If one talisman is good, two might be better, as in the case of the Lion Millénaire, a transformable toi et moi style ring that can be split into two. On one side, the lion carved from diamonds and set against a backdrop of inky onyx; and on the other, a 9.41-carat oval-cut Mozambique ruby set snugly among diamonds as if a treasure being held close.

But perhaps most understated and likely appealing to gemstone connoisseurs is the Symbole Emblématique ring. The ring features none of the house’s symbols. Instead, it is designed with an elongated silhouette, frilled with talismanic links made of trios of baguette and round diamonds. It’s a sculptural silhouette that’s striking on its own, and creates the impression of a delicate fringed creature landing on the finger when it’s worn. At its centre, a 7.12-carat octagonal-cut Kashmir sapphire—an untreated and exceptionally beautiful rarity of a gemstone.

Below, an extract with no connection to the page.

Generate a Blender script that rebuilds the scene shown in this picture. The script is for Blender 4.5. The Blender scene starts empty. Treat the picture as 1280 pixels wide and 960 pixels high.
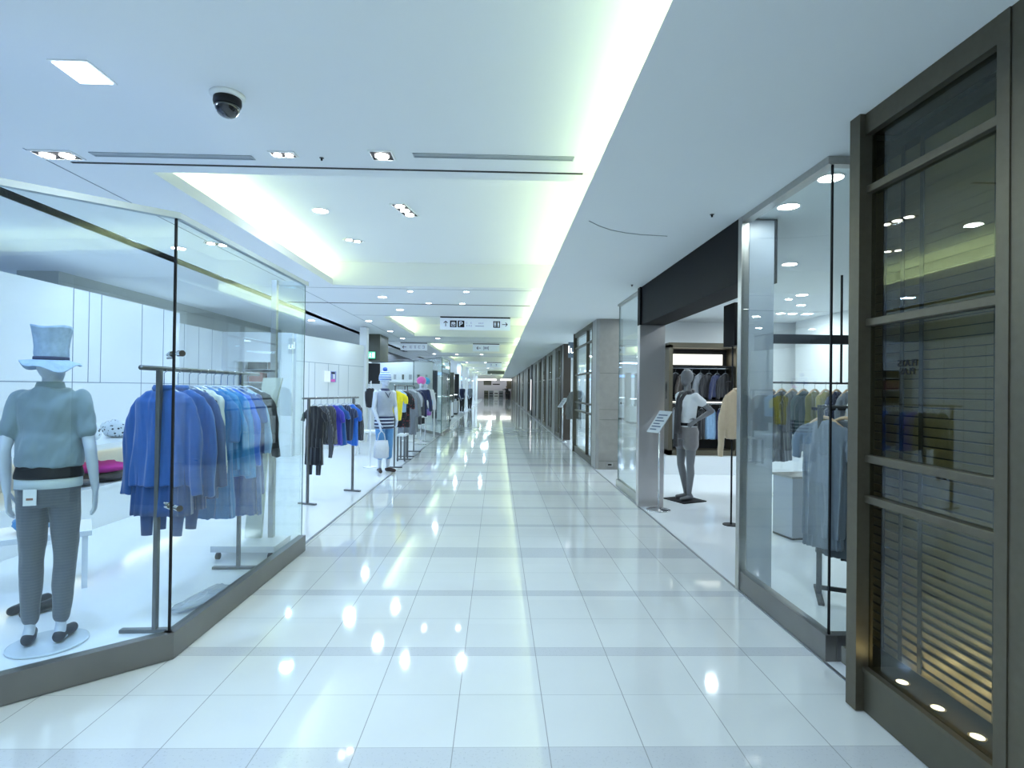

This particular eye for colour finds its rarest and most precious expression in these masterworks with the major gemstones, but the rest of the Signes & Symboles collection furthers the vibrant palette in a way that’s unexpected for a house that claims black and white as its colour codes. The collection has perhaps Chanel’s largest range of gems used in its jewels: fine stones like topazes, beryls, tanzanites, spessartite garnets, and decorative hard stones like turquoise, carnelian, chrysoprase and onyx.

A very delightful and collectible set of four Talisman Gabrielle rings, for instance, puts these hard stones to great effect. Chrysoprase is paired with the star, onyx with the sun, turquoise with the lion, and carnelian with the camellia—a set of rings that have the sense of good fortune emblems.
The house of Chanel may be known the world over by its crossed-Cs, but with Signes & Symboles high jewellery, it’s proving that for those truly in the know, and those privileged enough to access this sanctum of luxury, that there are plenty more potent symbols yet to discover from the maison.